An audit committee is established in a company through the board of directors and is charged with the supervision of financial disclosure. The enactment of the Sarbanes–Oxley act of 2002 strengthened the role of audit committees in a bid to monitor publicly owned organizations so that they can be prevented from squandering money. The audit committees act as the watchdogs that evaluate the financial records presented by organizations to verify if they are correct and genuine. This paper will highlight the various roles played by audit committees in enhancing the quality of financial reporting and disclosure.
Without a supervising body, public organizations can lose huge amounts of money through white-collar crimes. This is because organizations are able to combine their activities and thus cover their tracks so that they cannot be discovered. The audit committees are usually made up of professionals who do not work in the organizations that they are supposed to supervise. This goes a long way in preventing them from having any vested interests in their place of operation (Abbot & Parker 48).
The committees are very influential because they are the ones that vet the external auditors that are contracted by public companies.
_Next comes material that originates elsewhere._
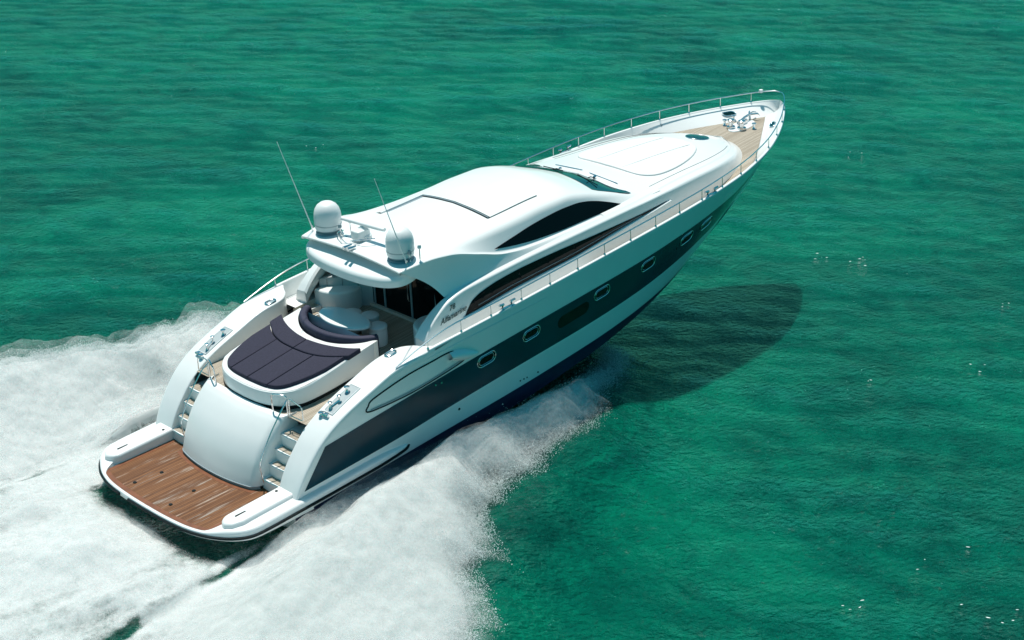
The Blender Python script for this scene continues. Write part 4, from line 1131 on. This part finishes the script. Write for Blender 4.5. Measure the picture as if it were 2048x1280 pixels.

This in itself is very important because if the public organizations were left to choose external auditors on their own, they would go for the ones whom they know can cover their tracks on their behalf. The committee has a mandate to monitor the operations of the internal auditors so that they can compare the work done by external independent auditors against the work done by internal auditors.
The external auditors are under obligation to forward their findings concerning any form of squandering money in the organization they are currently working with to the audit committee so that legal action can be taken against the personnel that is found guilty of the offence. Investigations are supposed to commence once the external auditor has forwarded the report to the committee. The external auditor cannot be terminated or swapped with another without the authority of the committee. This is because it is known that managers and other senior personnel can swap auditors if they were allowed, and thus bring the ones that are willing to assist them to cover their tracks. This is why it is a requirement for public organizations to get authorization from the committee before they swap external auditors.
Glaum and Street explain that the role of external auditors is to analyze the financial records they are assigned to and forward their findings to the audit committees (78). The audit committees enhance the accuracy of financial records by shielding external auditors from being manipulated by anyone on what to report about their clients. The analysis of financial records is usually carried out quarterly.
The internal controls are also subjected to supervision by audit committees. The committee ensures that the internal controls adhere to the principles of accounting. In most organizations committee members go through orientation, that is, in form of unofficial gatherings that usually take place after normal working hours. During such gatherings, the committee members are given an opportunity to mingle with the key officials of the organization.
Other gatherings involve the external auditor and the committee, and the details of their gathering must remain confidential because no one is supposed to know about their coming together. This is important because if there is something wrong in an organization, its management would not know when the committee and the external auditor converged. The audit committees foster accuracy in financial reporting by perusing the records to establish whether there is equality in how the reports are presented.
In most cases, audit committees demand financial statements be accompanied by brief literature that is meant to explain why the figures are the way they are on paper. Technology has enhanced the work of audit committees because they do not have to handle the bulky statements anymore since organizations can now present their statements on the Internet which is very reliable, cost-efficient, and convenient.
Since the establishment of audit committees, the rate of white-collar crimes has drastically reduced in public organizations. This is because the committees have been able to identify the culprits and most of them have ended up in jail after losing their luxurious jobs. In case a company collapses when there is an audit committee in place, the committee is held responsible for the loss incurred because it is the one that is supposed to prevent such occurrences.
Audit committees are very effective in the US but then in some developing countries, this is not the case due to the nature of their cultures. For instance, in most Arabian countries there are no such bodies, especially where the country is headed by a dictator. This is because the few wealthy people are not comfortable with them. After all, they know the organizations are not meant to benefit the public but for their financial gains. Audit committees are designed to make public organizations remain accountable just like their counterparts in the private sector (Abbot & Parter 56).
In conclusion, before the enactment of the Sarbanes Oxley act, individuals working in state corporations were very sure that they could squander money and not get caught because they were entrusted by the government, hence they were unquestionable. Many countries are now considering setting up audit committees but one of their major problems is the lack of qualified individuals to occupy such positions. All state-owned organizations should have an audit committee that has members that are drawn from relevant fields. The roles of every audit committee should be clearly defined to avoid a clash of roles. In essence, the duties of audit committees involve supervision of financial operation, thus ensuring the quality of financial reporting.
Works Cited
Abbot, L. and Parker, S. “Audit Committees and Auditor Selection.” Auditing: A Journal of Theory and Practice 19(2000): 47-66.
Glaum, M. and Street, D. L. “Compliance with the Disclosure Requirements of Germany’s New Market: IAS versus US GAAP.” Journal of International Financial Management and Accounting 14.1 (2003): 64-100.